Association Internationale pour la Sauvegarde de Tyr | Fondation Tyr
Allocution de Mr. Amadou Mahtar-Mbow
Mr. Amadou Mahtar-Mbow

Mr. Amadou Mahtar-Mbow

  1. Alerte Patrimoine 1987 (AMADOU – MAHTAR M’BOW)

Tyr est sans doute l'une des plus anciennes métropoles du monde. Dès le premier millénaire avant l'ère chrétienne, des navigateurs phéniciens fondent les comptoirs d'Utique, de Carthage, de Nora et de Sulcis, créant ainsi autour de Tyr un véritable empire commercial, possédant le quasi-monopole des échanges maritimes en Méditerranée et, le long de la côte atlantique, du Pays de Galles à l'Afrique.

Mais tels ne sont pas les seuls titres de gloire de la ville. L'invention de l'alphabet, copié et adapté ensuite par les Grecs, n'est-elle pas attribuée à Cadmos, ancêtre du peuple de Tyr ? Sa sœur, Europe, a donné son nom à un continent. Et c'est aux Phéniciens que l'on doit la découverte de la pourpre, devenue couleur symbole des rois.

Mais grandeur et prospérité ont souvent alterné avec épreuves et malheurs. La ville a subi plusieurs sièges dont ceux de Nabuchodonosor et d'Alexandre - et connu des conquêtes successives qui l'ont toutes affectée. Presque totalement détruite, elle ne sera que partiellement reconstruite au XVIIIe siècle - sans jamais retrouver sa gloire passée.

De superbes vestiges témoignent cependant de son ancienne grandeur et de l'influence qu'elle a pu exercer sur les civilisations méditerranéennes. Ces vestiges sont aujourd'hui en grand danger.

Tyr est une fois de plus menacée. Non seulement du fait des opérations de guerre, qui infligent souffrances et destructions à l'ensemble du Liban, mais aussi du fait d'une modernisation peu respectueuse de l'harmonie des sites. La démolition de murs et de monuments au profit de nouveaux bâtiments et de nouvelles routes, les fouilles clandestines et le pillage d'objets de valeur alimentent un trafic illicite, conjugués aux bouleversements provoqués par les combats, font que, peu à peu, se perdent des richesses irremplaçables et, avec elles, les traces de l'histoire dont elles sont les derniers témoins.
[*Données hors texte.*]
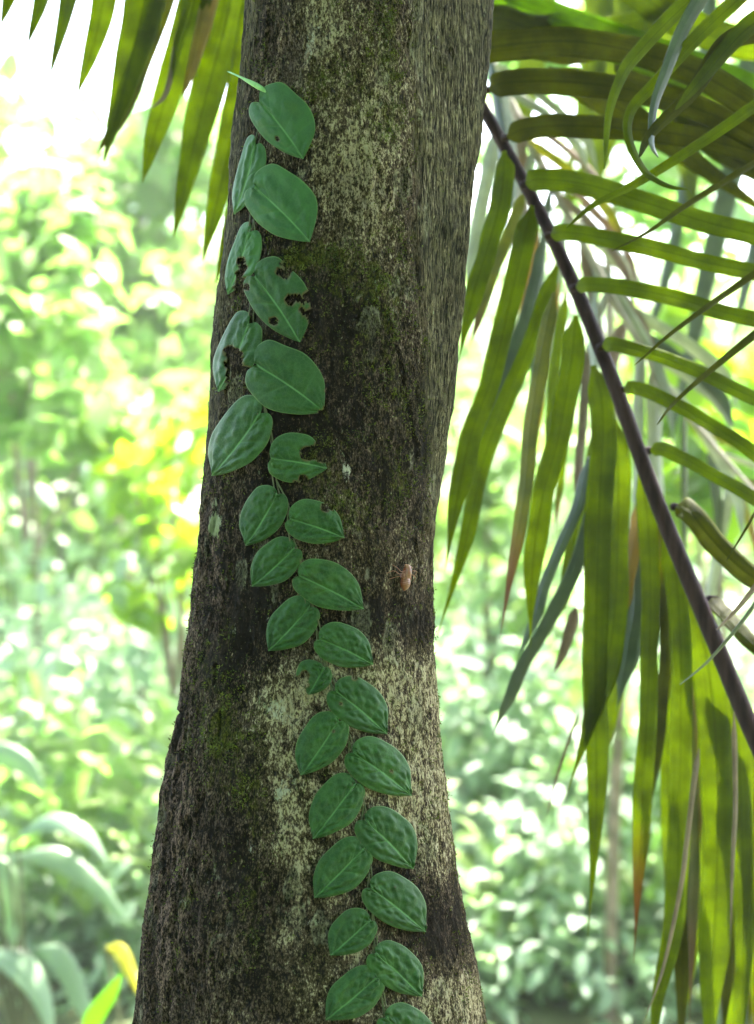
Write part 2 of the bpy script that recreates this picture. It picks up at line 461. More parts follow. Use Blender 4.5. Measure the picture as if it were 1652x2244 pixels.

Le gouvernement du Liban a décidé, en conséquence, de solliciter le soutien de la communauté mondiale pour entreprendre une Campagne internationale de sauvegarde des principaux sites archéologiques de Tyr, qui figure sur la Liste du patrimoine mondial depuis 1985.

En lançant aujourd'hui une Alerte patrimoine pour Tyr, j'en appelle à tous ceux qui se sentent profondément concernés par le sort de ce site exceptionnel, pour qu'ils sensibilisent l'opinion mondiale du danger que court le patrimoine historique de la ville et qu'ils unissent leurs forces en vue de lui éviter tout nouveau dommage, toute nouvelle déprédation, jusqu'à ce que l'Etat du Liban soit en mesure d'entreprendre les actions nécessaires à la préservation et à la restauration du site.

La population et le gouvernement libanais ont certes la responsabilité première de veiller à l'intégrité du patrimoine de Tyr. Mais la communauté internationale doit, de son côté, en liaison avec les autorités nationales, les y aider par la préservation de l'inviolabilité du site, en empêchant le transfert et en décourageant l'écoulement des objets illégalement acquis. Le concours des organisations internationales, des gouvernements, des musées et des spécialistes de l'art, est essentiel à cet égard.

Tous ensemble, faisons en sorte que le monde prenne conscience de la place qu'occupe Tyr dans son passé, mais aussi dans son avenir commun. Faisons en sorte que chacun, au Liban mais aussi dans le reste du monde, sache les dangers qui menacent ce site. Et qu'il participe à l'effort commun en vue de sa protection et de sa préservation pour les générations futures.